What is required:
Locate the string "scene" in the listing below. Copy every line where it is found.

* start *

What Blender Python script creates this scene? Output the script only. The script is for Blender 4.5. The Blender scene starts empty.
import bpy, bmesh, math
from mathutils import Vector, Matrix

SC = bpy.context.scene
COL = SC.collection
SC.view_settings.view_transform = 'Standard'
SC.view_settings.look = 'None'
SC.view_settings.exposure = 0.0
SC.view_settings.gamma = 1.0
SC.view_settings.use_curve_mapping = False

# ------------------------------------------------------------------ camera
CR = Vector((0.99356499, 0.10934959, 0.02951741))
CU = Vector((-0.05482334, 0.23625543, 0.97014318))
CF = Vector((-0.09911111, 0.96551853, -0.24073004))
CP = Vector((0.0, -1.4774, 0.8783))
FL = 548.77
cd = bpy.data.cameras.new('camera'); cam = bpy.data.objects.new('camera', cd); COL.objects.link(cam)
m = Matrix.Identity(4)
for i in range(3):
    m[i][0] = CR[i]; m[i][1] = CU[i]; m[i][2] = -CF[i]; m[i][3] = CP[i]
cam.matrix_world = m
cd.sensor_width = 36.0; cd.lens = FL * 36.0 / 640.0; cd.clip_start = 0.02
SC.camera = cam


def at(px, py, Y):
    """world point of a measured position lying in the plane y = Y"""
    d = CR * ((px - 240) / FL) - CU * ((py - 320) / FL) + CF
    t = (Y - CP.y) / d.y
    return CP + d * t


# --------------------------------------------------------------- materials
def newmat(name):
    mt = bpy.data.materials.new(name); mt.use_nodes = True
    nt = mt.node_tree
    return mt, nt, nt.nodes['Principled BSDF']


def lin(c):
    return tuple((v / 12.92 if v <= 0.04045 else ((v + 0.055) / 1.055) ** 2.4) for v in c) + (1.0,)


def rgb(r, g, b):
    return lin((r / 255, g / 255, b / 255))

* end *

Solution below:
What Blender Python script creates this scene? Output the script only. The script is for Blender 4.5. The Blender scene starts empty.
SC = bpy.context.scene